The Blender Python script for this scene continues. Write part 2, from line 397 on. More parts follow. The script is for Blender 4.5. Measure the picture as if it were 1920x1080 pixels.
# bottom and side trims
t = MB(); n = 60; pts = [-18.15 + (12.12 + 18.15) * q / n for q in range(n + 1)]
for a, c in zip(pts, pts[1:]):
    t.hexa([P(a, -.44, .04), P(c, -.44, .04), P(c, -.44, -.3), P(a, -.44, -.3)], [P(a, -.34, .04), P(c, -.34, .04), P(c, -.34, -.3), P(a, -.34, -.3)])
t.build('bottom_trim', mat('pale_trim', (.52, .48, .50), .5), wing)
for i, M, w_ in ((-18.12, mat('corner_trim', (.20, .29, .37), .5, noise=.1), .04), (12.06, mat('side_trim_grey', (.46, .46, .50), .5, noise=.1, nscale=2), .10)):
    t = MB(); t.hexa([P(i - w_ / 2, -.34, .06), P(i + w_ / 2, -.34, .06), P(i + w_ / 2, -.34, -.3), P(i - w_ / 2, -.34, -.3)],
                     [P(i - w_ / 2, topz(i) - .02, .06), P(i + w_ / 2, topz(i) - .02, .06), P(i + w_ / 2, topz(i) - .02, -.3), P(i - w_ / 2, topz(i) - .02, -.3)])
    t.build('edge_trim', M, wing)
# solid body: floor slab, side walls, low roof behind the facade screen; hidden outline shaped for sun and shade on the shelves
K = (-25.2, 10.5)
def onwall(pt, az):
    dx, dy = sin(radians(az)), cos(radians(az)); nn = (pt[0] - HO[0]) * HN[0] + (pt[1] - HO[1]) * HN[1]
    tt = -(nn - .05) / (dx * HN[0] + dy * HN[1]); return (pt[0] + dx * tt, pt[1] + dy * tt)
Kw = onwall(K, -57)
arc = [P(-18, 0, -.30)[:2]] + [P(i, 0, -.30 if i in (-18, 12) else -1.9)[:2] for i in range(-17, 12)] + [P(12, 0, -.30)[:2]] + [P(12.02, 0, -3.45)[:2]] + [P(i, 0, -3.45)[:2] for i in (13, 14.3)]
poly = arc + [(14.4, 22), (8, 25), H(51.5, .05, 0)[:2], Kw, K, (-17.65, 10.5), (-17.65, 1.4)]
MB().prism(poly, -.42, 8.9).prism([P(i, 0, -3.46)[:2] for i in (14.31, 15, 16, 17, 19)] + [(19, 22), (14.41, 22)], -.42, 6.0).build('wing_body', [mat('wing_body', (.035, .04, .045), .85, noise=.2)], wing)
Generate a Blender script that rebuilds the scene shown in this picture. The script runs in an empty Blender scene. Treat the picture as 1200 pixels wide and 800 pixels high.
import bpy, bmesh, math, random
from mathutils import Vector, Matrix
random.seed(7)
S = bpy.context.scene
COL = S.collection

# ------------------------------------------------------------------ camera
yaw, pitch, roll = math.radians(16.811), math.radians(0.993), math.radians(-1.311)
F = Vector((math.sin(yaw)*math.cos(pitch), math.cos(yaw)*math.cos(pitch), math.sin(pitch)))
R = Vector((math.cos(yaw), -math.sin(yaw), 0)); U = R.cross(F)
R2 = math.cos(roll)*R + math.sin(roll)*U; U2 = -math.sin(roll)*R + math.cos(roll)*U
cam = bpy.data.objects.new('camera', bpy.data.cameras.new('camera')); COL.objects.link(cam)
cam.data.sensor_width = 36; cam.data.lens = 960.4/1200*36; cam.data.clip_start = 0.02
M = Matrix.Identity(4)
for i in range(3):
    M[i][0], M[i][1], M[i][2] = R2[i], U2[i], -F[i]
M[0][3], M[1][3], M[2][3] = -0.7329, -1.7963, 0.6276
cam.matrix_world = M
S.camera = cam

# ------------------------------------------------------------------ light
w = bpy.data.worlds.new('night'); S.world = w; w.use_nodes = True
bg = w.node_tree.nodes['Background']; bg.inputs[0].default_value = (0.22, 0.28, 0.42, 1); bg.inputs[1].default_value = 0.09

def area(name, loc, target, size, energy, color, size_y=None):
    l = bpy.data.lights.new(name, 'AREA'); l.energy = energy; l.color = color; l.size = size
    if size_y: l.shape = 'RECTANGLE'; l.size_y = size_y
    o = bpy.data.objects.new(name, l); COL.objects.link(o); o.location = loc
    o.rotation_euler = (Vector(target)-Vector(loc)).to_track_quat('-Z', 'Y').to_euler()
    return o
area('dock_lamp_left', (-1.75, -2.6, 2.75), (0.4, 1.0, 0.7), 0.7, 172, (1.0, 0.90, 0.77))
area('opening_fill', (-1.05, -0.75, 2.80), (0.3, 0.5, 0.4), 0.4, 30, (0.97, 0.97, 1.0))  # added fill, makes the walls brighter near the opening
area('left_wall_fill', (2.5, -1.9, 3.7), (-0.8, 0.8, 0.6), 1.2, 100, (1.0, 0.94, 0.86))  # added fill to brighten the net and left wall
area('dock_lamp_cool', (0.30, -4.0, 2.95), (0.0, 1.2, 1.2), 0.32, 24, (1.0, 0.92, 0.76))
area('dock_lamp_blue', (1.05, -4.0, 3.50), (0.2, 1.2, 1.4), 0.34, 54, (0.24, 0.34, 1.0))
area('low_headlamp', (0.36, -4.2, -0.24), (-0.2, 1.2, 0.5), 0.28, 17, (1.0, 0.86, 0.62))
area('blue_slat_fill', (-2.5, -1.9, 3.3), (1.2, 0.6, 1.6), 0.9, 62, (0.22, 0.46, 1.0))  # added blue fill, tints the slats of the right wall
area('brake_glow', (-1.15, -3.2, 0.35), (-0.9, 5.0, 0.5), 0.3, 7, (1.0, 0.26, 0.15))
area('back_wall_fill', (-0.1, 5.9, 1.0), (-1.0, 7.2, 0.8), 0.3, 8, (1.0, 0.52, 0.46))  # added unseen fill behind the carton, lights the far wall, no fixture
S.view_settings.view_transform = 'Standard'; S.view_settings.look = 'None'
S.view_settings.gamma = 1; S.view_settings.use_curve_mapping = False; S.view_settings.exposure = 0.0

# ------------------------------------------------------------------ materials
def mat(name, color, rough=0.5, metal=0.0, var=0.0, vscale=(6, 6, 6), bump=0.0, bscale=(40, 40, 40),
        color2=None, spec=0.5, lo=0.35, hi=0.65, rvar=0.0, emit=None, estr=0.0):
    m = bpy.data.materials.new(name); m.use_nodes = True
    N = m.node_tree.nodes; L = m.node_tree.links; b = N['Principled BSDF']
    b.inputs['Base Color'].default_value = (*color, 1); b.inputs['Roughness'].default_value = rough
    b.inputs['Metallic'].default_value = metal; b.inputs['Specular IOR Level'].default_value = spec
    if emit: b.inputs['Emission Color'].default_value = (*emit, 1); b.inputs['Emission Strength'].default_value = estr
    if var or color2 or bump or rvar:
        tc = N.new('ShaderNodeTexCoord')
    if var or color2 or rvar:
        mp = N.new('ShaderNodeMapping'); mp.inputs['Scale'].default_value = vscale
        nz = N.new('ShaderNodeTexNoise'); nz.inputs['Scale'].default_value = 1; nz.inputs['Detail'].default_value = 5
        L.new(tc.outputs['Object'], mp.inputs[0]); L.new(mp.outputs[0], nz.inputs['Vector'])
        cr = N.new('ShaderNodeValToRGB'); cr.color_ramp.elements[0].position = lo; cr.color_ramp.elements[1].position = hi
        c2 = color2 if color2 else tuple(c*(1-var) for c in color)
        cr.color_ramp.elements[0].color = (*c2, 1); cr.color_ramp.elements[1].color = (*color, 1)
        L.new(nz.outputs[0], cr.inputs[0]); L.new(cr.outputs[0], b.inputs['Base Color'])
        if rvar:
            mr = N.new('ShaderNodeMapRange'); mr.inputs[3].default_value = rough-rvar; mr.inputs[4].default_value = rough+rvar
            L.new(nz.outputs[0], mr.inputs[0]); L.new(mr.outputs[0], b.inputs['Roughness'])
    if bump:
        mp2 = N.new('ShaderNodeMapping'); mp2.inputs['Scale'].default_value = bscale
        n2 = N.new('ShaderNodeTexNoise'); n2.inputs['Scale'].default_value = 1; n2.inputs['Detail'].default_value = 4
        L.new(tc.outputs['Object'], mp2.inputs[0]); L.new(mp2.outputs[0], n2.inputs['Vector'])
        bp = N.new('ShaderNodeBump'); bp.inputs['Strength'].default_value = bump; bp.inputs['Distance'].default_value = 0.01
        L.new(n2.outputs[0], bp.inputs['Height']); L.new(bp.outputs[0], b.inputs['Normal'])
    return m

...

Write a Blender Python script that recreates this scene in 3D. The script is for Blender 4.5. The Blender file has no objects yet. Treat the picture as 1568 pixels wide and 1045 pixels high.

* * *

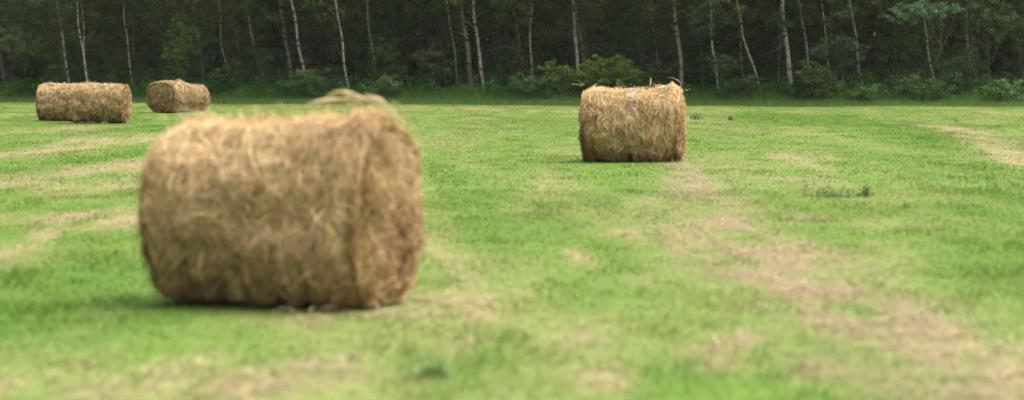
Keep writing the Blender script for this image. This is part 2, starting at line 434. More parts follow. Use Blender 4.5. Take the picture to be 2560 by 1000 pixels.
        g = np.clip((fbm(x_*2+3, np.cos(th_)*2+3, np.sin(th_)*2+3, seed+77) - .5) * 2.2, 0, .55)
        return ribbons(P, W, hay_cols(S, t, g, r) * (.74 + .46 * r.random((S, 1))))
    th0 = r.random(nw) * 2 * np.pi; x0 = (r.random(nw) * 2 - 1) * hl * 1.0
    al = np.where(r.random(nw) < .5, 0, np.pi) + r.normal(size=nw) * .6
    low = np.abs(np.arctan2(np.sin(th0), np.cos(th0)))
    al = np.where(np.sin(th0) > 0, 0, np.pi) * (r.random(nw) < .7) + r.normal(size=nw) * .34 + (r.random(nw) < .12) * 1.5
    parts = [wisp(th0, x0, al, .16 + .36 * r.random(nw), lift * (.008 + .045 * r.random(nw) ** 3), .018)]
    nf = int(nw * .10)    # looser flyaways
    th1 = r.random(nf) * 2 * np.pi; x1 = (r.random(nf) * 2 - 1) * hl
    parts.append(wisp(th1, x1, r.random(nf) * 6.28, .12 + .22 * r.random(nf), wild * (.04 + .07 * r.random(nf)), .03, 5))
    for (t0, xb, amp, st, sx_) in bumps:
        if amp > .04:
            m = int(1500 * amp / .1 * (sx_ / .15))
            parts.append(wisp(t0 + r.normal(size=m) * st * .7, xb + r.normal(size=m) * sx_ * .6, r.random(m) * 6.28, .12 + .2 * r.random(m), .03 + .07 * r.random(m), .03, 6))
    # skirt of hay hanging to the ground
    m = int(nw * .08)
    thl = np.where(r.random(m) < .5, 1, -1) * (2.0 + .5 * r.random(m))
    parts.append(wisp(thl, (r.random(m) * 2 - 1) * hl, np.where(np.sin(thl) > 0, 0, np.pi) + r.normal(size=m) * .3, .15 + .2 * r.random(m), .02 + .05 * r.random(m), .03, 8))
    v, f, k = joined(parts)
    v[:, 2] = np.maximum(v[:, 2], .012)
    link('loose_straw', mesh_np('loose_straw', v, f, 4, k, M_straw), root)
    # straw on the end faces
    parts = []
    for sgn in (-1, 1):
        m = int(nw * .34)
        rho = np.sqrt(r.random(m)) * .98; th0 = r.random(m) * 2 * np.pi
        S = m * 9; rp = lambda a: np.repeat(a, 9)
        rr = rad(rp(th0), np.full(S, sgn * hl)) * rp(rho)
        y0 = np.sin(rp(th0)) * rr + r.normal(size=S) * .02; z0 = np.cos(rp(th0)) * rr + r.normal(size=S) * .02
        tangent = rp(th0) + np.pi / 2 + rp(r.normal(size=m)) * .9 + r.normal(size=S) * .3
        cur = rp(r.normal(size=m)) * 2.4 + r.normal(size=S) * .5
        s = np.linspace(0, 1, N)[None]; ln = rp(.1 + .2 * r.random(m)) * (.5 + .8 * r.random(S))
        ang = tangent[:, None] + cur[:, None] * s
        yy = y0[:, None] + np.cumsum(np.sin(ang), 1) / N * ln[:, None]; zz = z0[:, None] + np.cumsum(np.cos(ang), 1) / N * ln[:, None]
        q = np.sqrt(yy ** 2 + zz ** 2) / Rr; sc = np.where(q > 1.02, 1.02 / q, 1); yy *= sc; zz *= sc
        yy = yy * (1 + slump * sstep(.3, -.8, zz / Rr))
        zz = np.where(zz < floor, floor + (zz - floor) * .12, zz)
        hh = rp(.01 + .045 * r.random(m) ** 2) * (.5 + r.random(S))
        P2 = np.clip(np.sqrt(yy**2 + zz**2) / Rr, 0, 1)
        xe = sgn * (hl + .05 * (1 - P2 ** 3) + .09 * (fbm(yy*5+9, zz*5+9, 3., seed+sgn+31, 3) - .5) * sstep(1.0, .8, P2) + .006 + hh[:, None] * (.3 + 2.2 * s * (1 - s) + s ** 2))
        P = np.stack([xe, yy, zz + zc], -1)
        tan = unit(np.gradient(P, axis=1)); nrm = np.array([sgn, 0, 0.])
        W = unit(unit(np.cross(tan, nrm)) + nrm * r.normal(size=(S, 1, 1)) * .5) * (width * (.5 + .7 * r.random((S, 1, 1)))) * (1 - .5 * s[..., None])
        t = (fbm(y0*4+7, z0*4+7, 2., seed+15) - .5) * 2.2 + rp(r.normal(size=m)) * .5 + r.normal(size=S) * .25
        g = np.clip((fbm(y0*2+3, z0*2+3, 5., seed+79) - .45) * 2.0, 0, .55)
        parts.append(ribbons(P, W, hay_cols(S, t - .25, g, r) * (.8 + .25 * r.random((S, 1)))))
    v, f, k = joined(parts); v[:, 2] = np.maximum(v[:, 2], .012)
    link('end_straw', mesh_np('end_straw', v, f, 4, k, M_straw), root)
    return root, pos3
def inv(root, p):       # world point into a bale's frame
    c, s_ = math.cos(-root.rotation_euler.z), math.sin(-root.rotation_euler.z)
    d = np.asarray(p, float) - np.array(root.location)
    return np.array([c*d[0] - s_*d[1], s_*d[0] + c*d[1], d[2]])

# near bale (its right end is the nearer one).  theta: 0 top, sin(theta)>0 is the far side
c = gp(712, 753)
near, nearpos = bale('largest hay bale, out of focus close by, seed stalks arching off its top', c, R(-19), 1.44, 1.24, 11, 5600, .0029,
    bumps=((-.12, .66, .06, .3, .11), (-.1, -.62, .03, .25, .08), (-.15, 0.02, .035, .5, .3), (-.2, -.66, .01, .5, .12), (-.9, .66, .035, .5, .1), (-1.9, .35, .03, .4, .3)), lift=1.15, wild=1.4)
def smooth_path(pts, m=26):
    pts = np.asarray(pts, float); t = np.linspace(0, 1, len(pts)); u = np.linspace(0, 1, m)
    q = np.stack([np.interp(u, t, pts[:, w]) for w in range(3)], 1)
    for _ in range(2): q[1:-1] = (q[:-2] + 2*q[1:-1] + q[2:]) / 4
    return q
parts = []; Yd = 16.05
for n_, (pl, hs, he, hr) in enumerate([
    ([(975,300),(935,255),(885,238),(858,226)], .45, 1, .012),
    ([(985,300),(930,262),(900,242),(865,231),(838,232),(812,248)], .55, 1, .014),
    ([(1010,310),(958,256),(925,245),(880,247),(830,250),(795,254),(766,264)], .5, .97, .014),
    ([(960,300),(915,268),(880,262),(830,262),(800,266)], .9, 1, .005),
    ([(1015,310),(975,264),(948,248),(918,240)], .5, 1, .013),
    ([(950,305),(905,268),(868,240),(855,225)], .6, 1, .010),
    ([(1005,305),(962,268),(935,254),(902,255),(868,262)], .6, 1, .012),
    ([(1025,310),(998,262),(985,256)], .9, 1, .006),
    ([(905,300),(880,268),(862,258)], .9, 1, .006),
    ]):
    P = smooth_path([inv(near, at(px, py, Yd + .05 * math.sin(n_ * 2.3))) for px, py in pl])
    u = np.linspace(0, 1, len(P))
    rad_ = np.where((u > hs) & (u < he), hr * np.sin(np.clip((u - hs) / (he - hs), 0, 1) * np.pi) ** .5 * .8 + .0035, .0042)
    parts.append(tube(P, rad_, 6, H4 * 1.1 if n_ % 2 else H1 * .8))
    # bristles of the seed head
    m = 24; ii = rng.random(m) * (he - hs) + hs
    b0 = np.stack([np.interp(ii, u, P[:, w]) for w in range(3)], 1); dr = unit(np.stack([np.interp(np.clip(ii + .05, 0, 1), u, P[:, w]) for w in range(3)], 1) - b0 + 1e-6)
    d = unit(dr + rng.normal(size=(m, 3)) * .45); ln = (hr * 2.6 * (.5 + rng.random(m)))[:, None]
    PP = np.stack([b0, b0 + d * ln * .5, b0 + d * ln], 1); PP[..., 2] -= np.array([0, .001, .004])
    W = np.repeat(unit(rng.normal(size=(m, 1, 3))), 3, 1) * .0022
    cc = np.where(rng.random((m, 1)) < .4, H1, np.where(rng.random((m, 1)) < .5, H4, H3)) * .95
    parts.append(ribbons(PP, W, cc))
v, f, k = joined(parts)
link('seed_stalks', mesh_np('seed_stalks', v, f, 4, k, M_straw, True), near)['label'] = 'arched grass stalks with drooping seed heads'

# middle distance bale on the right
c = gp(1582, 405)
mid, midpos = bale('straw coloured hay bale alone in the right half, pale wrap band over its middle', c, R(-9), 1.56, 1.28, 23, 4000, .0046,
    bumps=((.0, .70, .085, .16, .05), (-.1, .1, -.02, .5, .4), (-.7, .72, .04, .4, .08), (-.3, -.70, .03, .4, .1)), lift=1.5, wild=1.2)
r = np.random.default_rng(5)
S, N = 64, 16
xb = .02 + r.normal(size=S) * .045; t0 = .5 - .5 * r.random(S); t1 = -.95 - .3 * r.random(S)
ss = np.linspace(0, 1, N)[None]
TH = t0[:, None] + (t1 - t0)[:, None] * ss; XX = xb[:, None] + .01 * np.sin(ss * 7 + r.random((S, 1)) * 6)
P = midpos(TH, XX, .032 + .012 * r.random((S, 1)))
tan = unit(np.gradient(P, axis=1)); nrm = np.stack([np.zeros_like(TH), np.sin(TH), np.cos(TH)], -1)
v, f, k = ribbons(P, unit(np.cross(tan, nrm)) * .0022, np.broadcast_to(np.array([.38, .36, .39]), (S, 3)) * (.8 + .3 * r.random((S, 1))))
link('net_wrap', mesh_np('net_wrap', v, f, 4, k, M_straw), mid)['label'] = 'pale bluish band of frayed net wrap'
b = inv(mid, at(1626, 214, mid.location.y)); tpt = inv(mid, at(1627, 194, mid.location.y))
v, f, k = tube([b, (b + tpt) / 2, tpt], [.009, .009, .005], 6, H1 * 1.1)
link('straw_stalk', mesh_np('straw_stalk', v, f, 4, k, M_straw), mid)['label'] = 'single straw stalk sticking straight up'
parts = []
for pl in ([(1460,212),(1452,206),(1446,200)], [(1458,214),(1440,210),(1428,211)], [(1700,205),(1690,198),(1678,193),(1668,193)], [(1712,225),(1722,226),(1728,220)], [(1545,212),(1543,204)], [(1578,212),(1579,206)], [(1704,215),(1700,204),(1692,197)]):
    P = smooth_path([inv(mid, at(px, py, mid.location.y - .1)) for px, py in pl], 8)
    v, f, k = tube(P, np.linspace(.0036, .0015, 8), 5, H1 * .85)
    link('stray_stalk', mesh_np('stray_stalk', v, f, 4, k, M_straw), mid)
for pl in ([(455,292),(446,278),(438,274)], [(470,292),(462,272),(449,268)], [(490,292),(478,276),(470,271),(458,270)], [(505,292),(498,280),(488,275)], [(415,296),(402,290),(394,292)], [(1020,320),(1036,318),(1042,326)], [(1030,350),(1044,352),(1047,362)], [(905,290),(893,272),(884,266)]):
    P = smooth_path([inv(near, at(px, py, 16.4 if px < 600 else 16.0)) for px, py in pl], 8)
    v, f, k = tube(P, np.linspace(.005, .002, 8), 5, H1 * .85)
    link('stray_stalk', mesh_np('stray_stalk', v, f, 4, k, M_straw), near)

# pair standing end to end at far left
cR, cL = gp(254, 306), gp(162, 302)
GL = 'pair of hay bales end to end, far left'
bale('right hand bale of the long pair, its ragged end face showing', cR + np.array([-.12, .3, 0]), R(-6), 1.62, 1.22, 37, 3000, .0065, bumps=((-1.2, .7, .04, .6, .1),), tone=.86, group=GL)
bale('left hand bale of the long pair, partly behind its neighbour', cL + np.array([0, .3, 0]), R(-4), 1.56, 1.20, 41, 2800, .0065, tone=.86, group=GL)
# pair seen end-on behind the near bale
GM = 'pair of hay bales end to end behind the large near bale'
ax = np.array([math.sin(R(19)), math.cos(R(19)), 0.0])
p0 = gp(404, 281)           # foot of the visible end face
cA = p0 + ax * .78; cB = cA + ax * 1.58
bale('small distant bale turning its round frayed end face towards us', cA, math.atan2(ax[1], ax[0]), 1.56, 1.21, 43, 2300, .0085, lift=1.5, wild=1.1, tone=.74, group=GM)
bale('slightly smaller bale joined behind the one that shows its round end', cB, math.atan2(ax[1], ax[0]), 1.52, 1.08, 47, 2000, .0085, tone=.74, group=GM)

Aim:
Taking the records above, retype every line from the one with "Generate a Blender" down to the one with "COL = S.collection", exactly and with nothing else.

Expected output:
Generate a Blender script that rebuilds the scene shown in this picture. The script runs in an empty Blender scene. Treat the picture as 1200 pixels wide and 800 pixels high.
import bpy, bmesh, math, random
from mathutils import Vector, Matrix
random.seed(7)
S = bpy.context.scene
COL = S.collection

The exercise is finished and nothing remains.